Plirtz suspeita do que tem ou não valor, afinal ele é um bitolado. Beethoven tem valor, Lupiscínio Rodrigues não sei não...

Cinematografias subdesenvolvidas não são adequadas para figuras geniais, cinema é uma arte cara, e quem se arrisca paga caro. Acho que o Brasil teve a sorte de ter mais de uma dezena de grandes cineastas, mestres e honrados que conseguiram estabelecer suas carreiras, mas teve só três criadores cinematográficos definitivos, e nenhum deles conseguiu acertar sua carreira de uma forma produtiva que os satisfizesse de fato por um longo período. Mário Peixoto conseguiu fazer seu único filme ainda muito jovem, e depois todos os seus projetos cinematográficos ficaram pelo caminho. E Glauber Rocha teve condições de produção razoáveis apenas durante seus primeiros filmes e no seu último.
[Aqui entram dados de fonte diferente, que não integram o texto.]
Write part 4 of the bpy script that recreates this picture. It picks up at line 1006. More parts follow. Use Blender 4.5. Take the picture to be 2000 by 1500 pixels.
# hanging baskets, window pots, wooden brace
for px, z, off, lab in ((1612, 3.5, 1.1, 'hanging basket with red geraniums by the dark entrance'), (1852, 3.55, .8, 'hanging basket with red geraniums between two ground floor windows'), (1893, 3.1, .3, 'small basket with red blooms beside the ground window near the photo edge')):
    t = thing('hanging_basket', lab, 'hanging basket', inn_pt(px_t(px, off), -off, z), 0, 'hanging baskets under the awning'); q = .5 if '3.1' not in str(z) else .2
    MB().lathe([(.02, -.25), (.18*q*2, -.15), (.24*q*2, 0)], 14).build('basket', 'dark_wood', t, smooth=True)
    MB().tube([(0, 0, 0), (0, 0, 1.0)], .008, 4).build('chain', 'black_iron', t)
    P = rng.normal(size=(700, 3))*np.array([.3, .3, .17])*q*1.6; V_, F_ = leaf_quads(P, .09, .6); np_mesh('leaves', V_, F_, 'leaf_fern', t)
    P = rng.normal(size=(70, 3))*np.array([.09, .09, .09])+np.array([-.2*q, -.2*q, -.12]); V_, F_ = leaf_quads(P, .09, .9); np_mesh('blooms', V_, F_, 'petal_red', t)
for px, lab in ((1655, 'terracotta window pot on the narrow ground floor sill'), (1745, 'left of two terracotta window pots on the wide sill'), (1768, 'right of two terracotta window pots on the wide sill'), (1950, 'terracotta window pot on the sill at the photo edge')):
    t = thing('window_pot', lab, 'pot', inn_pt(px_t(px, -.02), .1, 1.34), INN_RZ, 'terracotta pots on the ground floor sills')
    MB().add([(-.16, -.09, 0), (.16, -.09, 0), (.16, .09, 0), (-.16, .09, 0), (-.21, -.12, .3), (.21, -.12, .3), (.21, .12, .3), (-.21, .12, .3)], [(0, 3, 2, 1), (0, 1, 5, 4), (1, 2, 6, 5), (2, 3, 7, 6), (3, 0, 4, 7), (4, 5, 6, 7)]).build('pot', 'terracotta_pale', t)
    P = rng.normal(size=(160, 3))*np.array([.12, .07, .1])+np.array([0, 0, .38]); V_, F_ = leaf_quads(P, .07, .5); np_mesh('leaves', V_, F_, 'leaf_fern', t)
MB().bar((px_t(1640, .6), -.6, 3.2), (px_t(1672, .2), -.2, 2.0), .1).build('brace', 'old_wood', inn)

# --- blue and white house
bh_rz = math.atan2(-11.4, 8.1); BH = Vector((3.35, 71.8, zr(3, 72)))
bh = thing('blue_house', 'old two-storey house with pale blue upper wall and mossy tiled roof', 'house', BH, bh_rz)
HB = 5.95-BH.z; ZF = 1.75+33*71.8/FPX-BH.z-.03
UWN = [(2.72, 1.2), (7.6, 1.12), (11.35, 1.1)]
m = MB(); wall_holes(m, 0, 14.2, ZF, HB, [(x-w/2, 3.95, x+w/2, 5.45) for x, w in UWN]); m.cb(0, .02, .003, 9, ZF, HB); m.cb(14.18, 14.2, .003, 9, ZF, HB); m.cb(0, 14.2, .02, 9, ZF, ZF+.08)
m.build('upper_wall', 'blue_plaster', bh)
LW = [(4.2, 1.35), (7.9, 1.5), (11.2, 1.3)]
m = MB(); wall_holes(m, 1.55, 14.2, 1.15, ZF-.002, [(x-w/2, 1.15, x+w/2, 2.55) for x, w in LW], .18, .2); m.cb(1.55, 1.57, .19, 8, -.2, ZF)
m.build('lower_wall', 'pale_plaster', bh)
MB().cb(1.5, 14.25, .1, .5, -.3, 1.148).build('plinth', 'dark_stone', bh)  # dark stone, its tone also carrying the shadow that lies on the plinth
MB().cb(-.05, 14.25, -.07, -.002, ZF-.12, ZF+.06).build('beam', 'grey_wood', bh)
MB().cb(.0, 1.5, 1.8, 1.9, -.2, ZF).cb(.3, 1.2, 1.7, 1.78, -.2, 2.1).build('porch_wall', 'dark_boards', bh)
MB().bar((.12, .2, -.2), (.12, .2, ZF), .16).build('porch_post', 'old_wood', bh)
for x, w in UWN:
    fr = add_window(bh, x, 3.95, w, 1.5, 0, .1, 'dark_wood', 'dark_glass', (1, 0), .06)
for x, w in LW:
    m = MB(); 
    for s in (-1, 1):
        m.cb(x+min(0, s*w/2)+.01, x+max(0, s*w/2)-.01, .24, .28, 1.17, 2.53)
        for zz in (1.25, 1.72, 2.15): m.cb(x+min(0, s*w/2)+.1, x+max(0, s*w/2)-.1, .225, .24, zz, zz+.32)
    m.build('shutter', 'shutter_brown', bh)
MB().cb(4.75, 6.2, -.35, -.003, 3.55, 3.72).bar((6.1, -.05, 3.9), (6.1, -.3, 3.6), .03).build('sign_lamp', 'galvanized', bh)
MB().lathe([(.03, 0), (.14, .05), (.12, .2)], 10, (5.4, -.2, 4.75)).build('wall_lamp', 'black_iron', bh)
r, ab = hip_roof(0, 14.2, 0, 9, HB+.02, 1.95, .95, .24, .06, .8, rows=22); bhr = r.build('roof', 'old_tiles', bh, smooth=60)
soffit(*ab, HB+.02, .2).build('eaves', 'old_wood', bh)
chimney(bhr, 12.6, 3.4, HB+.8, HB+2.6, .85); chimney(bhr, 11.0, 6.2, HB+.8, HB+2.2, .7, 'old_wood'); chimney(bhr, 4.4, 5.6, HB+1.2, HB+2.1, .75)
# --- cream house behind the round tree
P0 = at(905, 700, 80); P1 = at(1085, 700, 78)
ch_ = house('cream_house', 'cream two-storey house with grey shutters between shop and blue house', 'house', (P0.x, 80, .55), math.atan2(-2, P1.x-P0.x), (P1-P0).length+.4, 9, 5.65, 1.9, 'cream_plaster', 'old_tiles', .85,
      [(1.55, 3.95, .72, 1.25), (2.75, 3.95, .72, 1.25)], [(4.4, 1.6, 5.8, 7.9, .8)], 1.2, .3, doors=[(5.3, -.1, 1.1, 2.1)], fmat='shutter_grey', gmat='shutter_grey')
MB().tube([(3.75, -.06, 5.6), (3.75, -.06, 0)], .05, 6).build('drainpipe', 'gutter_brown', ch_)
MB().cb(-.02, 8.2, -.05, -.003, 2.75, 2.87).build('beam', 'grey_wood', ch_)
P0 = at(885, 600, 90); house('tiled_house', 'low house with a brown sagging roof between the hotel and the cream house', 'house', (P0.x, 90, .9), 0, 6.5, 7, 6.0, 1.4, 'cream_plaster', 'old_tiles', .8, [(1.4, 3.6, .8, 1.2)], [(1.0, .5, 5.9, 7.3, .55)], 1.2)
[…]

Como disse uma vez Babenco, que pode não ser inventor mas decerto faz parte da dezena citada no início do parágrafo, esses três criadores certamente notaram o quão subaproveitadas pela sociedade foram suas capacidades criativas e produtivas. Não tiveram vidas fáceis. Bastaria dizer que são cartas marcadas pelo destino? Ou teria graça dizer o contrário, dizer que eram tábulas rasas, nasceram bons e foram maltratados pela sociedade? E de onde é que vem tudo aquilo de novo, então, caramba? “Eu não calculo nunca, mas quando eu faço uma besteira vou até o fim!”.

Cabe o clichê? Como cita a canção de Jobim, longa é a arte, tão breve a vida. E não é a vida que faz essa “arte”? Ficam os filmes. Os filmes de todos dos artistas de ninguém.